══ Material

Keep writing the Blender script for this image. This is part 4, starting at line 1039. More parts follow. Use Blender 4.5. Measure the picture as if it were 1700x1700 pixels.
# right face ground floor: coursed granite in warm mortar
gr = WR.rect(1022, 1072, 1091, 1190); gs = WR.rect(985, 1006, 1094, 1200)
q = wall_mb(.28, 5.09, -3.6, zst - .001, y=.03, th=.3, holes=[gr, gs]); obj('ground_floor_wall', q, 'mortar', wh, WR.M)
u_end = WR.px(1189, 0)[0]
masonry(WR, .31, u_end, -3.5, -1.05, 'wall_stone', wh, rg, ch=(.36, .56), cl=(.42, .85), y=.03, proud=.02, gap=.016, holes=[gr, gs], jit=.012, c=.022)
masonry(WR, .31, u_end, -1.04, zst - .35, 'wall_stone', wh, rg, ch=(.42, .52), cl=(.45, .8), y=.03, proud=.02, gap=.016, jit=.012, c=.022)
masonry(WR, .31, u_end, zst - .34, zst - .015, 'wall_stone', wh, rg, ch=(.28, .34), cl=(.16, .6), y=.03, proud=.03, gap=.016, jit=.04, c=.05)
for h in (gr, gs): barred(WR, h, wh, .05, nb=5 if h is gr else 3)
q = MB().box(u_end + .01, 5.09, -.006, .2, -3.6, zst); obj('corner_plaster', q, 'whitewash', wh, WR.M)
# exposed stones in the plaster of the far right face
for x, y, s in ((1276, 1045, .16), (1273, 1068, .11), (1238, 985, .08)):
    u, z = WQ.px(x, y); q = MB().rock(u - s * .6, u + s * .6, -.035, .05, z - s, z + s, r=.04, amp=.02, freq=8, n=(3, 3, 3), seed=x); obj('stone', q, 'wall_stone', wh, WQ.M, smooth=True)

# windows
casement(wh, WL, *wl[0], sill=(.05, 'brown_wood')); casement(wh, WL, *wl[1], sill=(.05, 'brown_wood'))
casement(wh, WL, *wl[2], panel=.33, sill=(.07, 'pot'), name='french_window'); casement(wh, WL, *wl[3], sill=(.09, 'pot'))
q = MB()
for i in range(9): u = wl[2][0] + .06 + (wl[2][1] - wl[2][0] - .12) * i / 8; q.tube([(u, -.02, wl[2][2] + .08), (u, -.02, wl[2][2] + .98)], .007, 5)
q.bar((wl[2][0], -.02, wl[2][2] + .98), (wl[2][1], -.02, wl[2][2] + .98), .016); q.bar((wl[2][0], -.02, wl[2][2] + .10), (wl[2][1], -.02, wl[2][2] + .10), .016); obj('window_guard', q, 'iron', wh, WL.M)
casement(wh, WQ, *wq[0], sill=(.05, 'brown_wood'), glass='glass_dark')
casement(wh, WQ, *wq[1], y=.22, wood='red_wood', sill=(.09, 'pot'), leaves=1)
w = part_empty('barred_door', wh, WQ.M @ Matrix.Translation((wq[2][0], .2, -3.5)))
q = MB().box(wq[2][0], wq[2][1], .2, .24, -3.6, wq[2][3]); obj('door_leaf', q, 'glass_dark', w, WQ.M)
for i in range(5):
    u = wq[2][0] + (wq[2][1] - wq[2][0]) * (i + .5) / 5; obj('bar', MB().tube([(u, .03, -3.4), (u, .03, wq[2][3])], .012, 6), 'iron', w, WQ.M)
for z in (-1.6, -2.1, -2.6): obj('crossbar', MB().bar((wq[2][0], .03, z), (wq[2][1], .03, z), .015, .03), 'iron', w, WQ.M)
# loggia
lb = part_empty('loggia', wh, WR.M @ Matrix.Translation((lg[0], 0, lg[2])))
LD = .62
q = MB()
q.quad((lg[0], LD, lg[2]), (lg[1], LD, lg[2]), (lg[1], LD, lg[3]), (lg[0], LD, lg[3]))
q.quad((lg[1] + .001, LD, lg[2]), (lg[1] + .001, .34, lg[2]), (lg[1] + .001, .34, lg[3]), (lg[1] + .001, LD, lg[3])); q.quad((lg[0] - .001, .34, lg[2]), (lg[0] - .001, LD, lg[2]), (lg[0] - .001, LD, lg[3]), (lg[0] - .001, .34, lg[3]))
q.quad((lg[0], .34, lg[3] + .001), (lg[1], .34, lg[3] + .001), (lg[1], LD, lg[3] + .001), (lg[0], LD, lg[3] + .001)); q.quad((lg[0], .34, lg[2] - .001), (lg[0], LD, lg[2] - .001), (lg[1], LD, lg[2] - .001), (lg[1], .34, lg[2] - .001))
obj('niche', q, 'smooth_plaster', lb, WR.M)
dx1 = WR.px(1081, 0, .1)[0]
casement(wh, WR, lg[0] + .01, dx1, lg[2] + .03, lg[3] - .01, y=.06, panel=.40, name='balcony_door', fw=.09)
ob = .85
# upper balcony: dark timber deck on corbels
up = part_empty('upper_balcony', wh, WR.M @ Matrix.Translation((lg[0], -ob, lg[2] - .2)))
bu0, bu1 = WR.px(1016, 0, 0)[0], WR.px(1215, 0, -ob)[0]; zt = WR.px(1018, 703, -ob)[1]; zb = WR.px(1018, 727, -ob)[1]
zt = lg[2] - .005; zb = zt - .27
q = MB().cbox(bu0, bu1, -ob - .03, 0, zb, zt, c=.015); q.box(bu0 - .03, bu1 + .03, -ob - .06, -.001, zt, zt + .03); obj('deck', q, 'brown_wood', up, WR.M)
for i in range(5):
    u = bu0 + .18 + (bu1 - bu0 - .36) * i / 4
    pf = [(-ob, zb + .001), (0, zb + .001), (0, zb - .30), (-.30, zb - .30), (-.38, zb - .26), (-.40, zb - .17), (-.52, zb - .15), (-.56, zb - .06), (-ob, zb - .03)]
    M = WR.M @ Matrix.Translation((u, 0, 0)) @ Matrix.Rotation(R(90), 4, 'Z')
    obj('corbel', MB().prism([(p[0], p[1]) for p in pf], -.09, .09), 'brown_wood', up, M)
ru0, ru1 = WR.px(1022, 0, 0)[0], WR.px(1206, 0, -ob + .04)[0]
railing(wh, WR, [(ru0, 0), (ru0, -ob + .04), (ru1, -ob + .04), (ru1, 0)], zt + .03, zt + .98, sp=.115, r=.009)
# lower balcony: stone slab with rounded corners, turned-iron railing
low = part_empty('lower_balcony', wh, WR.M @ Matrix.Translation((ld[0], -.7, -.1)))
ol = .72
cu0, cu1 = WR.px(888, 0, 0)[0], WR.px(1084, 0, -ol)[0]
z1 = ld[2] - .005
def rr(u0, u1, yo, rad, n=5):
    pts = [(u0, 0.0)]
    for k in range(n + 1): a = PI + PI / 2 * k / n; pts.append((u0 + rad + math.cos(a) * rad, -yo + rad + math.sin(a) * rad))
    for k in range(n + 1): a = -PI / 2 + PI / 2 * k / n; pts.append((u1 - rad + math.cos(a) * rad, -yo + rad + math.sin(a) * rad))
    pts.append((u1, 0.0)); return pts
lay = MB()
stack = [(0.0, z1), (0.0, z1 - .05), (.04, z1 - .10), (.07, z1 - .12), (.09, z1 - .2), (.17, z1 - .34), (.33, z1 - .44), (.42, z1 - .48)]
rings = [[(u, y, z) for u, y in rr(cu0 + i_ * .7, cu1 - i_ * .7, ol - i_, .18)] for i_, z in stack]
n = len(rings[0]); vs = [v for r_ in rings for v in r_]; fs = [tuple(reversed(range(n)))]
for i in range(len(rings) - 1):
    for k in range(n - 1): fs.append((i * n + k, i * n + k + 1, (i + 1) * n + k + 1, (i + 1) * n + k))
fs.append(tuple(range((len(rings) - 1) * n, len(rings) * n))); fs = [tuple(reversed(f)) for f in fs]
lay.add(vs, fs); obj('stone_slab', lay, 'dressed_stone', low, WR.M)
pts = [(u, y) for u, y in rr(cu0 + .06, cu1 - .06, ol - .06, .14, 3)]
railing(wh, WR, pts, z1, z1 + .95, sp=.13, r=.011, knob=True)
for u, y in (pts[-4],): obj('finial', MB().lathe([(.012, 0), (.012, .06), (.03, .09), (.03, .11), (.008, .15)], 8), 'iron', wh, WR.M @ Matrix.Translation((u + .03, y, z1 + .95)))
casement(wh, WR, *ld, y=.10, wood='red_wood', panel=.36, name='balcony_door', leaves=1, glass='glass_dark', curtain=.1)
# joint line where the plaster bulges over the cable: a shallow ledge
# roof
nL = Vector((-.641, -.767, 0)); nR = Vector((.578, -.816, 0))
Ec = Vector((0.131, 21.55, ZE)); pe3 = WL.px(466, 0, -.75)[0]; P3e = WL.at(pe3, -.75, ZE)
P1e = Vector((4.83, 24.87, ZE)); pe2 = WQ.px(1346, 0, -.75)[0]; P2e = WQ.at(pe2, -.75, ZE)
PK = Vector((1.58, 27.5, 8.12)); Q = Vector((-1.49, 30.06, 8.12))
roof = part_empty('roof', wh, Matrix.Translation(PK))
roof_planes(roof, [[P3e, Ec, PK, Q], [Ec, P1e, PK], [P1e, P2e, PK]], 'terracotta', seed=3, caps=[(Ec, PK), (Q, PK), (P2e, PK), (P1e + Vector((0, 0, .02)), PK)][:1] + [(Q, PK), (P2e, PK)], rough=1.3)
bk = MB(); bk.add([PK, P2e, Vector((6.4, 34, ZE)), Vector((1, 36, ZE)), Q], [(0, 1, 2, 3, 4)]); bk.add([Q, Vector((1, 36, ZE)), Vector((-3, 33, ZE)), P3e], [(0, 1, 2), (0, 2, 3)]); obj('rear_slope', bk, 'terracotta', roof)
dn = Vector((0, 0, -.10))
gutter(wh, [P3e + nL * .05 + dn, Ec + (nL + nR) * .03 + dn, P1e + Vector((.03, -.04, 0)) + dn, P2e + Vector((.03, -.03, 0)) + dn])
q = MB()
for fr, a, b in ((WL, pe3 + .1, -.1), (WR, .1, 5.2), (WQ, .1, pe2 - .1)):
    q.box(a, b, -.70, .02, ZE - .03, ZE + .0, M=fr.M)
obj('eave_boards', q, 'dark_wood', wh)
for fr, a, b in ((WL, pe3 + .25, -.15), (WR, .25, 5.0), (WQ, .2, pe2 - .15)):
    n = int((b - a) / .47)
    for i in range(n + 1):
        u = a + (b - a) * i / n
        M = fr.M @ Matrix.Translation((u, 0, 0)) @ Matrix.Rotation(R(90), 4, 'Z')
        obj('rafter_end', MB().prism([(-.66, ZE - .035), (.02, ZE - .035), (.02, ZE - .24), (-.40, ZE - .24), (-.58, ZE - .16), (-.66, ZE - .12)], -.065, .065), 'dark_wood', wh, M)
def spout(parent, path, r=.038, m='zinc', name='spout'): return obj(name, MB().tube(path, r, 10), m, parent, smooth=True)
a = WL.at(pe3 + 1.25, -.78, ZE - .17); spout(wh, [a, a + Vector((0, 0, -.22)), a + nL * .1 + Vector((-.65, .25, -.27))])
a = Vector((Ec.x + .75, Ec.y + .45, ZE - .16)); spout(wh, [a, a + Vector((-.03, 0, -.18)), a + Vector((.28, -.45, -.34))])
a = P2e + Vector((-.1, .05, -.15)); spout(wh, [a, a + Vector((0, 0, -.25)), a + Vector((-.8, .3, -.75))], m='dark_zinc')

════

Print only the lines that run from the start of the listing to the line bearing "u, z = WQ.px(x, y);"; please keep the first line and that last one, exactly as they appear.

Keep writing the Blender script for this image. This is part 4, starting at line 1039. More parts follow. Use Blender 4.5. Measure the picture as if it were 1700x1700 pixels.
# right face ground floor: coursed granite in warm mortar
gr = WR.rect(1022, 1072, 1091, 1190); gs = WR.rect(985, 1006, 1094, 1200)
q = wall_mb(.28, 5.09, -3.6, zst - .001, y=.03, th=.3, holes=[gr, gs]); obj('ground_floor_wall', q, 'mortar', wh, WR.M)
u_end = WR.px(1189, 0)[0]
masonry(WR, .31, u_end, -3.5, -1.05, 'wall_stone', wh, rg, ch=(.36, .56), cl=(.42, .85), y=.03, proud=.02, gap=.016, holes=[gr, gs], jit=.012, c=.022)
masonry(WR, .31, u_end, -1.04, zst - .35, 'wall_stone', wh, rg, ch=(.42, .52), cl=(.45, .8), y=.03, proud=.02, gap=.016, jit=.012, c=.022)
masonry(WR, .31, u_end, zst - .34, zst - .015, 'wall_stone', wh, rg, ch=(.28, .34), cl=(.16, .6), y=.03, proud=.03, gap=.016, jit=.04, c=.05)
for h in (gr, gs): barred(WR, h, wh, .05, nb=5 if h is gr else 3)
q = MB().box(u_end + .01, 5.09, -.006, .2, -3.6, zst); obj('corner_plaster', q, 'whitewash', wh, WR.M)
# exposed stones in the plaster of the far right face
for x, y, s in ((1276, 1045, .16), (1273, 1068, .11), (1238, 985, .08)):
    u, z = WQ.px(x, y); q = MB().rock(u - s * .6, u + s * .6, -.035, .05, z - s, z + s, r=.04, amp=.02, freq=8, n=(3, 3, 3), seed=x); obj('stone', q, 'wall_stone', wh, WQ.M, smooth=True)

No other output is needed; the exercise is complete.